The teen songwriter’s posthumous debut is as goofy, sinister, and sing-song-y as you might expect from someone who worked closely with Wayne Coyne at an impressionable age.

Words: A.D. Amorosi

April 16, 2025

Nell Smith
Anxious
BELLA UNION

With anything posthumously released, you’re forced to confront death and how it fatally felled the artist at hand. You wonder aloud about its circumstance and mourn for all who were left behind. You feel bad if the artist was older, worse if they were young, snuffed out before their time, whatever their time was or could’ve been. So, the weird thing that happens with the music of Nell Smith—the debut album of Neil Smith, no less, recorded in full before the Brit-Canadian songwriter died in a car accident last fall at the age of 17—is that Anxious is as goofy, sinister, and sing-song-y as anything created by an artist who worked closely with The Flaming Lips at an impressionable age (Smith is the principle collaborator on the Lips’ Nick Cave–focused Where the Viaduct Looms project from 2021) could possibly be.

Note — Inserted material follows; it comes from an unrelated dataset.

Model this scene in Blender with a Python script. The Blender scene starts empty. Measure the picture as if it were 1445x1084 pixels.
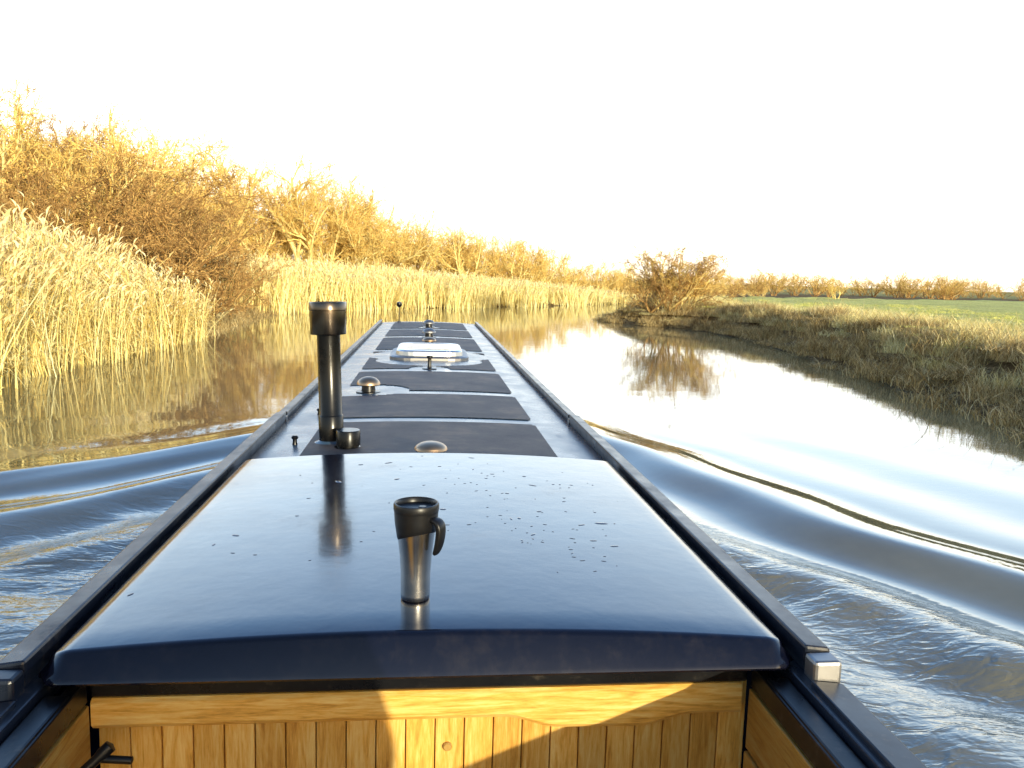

Produced by Penelope Isles’ Jack and Lily Wolter, Anxious is a nice title for a record from a breathy, bloopy, indie-pop teen looking to explore all of the poignant yet decidedly kidding parameters of psych-pop while certainly also glancing inward in the most ephemeral way. The speedy, ping-ponging “Boy in a Bubble” looks at her hero, Wayne Coyne, with awe and direct address, and the title track is a twinkly, echo-heavy, day-in-the-life story of mewing cats and afternoon strolls accompanied by strummy acoustic guitars, de-tuned synthesizers, and a cloudy descending chord bridge that Billie Eilish would eat FINNEAS for. 

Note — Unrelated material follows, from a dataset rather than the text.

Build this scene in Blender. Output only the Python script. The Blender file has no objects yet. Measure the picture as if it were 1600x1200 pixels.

The “holding hands in July” romanticism of “Daisy Fields” is reminiscent, in spots, of Elton John’s “Rocket Man” as played on a Casio. The summer-to-fall foliage of “Billions of People” is starry and handsomely jazzy as it plonks along to the idea that in an overcrowded planet, Smith “chose” just one. It’s a sweet, small observation about a big cruel world that writers twice her age couldn’t come up with at twice their age. Which is actually the point of everything on Anxious, as all of it is smart, funny, coolly comported, quirkily experimental, yet perfectly in line with 21st century indie-pop—and valuable as a document of life, love, and obsession for any and every age.